═════ Collected data
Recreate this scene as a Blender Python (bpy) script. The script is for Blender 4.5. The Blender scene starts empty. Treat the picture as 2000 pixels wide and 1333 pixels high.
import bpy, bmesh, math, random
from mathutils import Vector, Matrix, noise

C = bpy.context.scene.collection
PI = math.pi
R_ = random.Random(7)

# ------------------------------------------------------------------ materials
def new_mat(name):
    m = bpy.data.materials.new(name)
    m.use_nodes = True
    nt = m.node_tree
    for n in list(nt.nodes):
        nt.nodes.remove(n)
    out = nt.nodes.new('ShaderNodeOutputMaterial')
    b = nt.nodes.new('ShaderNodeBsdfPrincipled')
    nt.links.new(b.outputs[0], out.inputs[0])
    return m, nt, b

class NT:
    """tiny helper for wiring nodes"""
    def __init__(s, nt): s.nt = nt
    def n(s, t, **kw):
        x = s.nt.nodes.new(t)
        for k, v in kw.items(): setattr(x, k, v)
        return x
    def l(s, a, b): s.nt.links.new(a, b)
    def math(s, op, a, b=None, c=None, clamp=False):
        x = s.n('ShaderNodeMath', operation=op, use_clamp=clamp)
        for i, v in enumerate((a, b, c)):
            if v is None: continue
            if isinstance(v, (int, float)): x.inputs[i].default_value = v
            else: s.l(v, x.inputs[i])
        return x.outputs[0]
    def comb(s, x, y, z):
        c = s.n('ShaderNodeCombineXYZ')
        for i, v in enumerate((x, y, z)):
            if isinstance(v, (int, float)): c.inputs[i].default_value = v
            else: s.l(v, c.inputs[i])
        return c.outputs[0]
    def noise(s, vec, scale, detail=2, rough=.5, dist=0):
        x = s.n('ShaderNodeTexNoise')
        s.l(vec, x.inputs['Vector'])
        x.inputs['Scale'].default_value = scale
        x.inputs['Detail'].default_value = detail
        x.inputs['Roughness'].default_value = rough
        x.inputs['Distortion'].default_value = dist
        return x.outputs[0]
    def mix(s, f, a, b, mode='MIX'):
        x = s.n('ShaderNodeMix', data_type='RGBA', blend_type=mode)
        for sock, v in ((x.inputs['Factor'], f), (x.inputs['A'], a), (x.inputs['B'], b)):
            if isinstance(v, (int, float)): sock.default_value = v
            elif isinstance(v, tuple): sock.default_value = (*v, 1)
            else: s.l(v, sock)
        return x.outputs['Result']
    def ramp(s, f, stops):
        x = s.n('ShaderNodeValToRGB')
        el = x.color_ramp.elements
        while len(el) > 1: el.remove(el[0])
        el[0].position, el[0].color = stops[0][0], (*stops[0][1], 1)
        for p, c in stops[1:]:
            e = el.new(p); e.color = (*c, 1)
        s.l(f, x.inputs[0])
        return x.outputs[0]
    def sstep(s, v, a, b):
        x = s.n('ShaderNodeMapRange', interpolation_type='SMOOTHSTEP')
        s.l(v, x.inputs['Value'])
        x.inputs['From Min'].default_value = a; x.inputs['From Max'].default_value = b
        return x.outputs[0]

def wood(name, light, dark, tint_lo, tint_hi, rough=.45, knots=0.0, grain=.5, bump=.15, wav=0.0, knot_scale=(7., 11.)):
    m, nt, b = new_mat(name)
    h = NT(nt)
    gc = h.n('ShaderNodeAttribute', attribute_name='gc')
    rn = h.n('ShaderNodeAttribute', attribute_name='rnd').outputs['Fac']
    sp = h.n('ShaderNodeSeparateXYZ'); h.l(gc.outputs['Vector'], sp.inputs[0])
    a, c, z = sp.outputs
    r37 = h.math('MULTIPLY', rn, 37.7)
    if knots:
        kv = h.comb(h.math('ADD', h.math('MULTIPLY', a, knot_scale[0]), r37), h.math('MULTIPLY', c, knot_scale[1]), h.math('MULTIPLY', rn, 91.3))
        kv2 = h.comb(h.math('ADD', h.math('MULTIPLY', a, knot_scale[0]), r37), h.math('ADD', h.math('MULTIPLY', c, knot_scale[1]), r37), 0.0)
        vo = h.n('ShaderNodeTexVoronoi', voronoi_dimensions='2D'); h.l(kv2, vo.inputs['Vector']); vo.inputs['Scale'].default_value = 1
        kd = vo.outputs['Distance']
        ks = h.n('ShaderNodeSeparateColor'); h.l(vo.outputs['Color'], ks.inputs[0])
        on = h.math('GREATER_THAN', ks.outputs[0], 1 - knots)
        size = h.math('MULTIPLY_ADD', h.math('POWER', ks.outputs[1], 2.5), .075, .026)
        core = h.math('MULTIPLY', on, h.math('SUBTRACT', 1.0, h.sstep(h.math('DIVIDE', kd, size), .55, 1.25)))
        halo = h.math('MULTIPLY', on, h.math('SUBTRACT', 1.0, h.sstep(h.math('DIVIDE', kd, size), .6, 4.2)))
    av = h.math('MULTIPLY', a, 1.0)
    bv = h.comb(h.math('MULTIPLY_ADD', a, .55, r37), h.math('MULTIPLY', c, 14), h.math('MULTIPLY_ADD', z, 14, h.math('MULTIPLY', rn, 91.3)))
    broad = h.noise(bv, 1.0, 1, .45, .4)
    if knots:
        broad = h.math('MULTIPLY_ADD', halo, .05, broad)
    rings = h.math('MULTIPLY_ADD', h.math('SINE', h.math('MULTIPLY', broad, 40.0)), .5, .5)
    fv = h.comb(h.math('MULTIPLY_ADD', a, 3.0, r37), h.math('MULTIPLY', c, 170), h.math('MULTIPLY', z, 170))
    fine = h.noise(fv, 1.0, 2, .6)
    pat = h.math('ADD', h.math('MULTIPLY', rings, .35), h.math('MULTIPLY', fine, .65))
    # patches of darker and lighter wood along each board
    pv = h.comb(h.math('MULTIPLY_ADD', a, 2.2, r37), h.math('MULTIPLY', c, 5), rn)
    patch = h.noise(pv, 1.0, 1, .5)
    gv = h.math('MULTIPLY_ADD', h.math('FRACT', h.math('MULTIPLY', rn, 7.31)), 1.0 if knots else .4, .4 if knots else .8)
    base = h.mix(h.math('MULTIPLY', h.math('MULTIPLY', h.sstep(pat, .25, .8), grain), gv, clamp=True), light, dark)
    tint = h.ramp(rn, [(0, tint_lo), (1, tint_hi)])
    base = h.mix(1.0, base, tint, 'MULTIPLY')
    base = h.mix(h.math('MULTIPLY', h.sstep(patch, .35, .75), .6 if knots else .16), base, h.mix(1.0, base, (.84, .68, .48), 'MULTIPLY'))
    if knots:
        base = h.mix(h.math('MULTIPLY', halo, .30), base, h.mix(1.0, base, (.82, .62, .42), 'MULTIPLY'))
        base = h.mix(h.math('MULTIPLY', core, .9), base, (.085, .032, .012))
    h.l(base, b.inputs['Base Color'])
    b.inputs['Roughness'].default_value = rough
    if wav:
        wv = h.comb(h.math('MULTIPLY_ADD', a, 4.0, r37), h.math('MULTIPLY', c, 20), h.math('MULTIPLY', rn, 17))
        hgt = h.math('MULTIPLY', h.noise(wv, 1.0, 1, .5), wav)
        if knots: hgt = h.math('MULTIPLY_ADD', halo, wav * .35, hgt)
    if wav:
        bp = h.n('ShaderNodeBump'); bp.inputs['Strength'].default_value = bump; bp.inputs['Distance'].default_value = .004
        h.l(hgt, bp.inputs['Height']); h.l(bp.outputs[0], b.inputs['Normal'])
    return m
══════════
-- Stated problem --
Please repeat word for word the lines above that run from the beginning through the line containing "return m, nt, b", keeping both the first and that last line.

-- Answer for this exercise --
Recreate this scene as a Blender Python (bpy) script. The script is for Blender 4.5. The Blender scene starts empty. Treat the picture as 2000 pixels wide and 1333 pixels high.
import bpy, bmesh, math, random
from mathutils import Vector, Matrix, noise

C = bpy.context.scene.collection
PI = math.pi
R_ = random.Random(7)

# ------------------------------------------------------------------ materials
def new_mat(name):
    m = bpy.data.materials.new(name)
    m.use_nodes = True
    nt = m.node_tree
    for n in list(nt.nodes):
        nt.nodes.remove(n)
    out = nt.nodes.new('ShaderNodeOutputMaterial')
    b = nt.nodes.new('ShaderNodeBsdfPrincipled')
    nt.links.new(b.outputs[0], out.inputs[0])
    return m, nt, b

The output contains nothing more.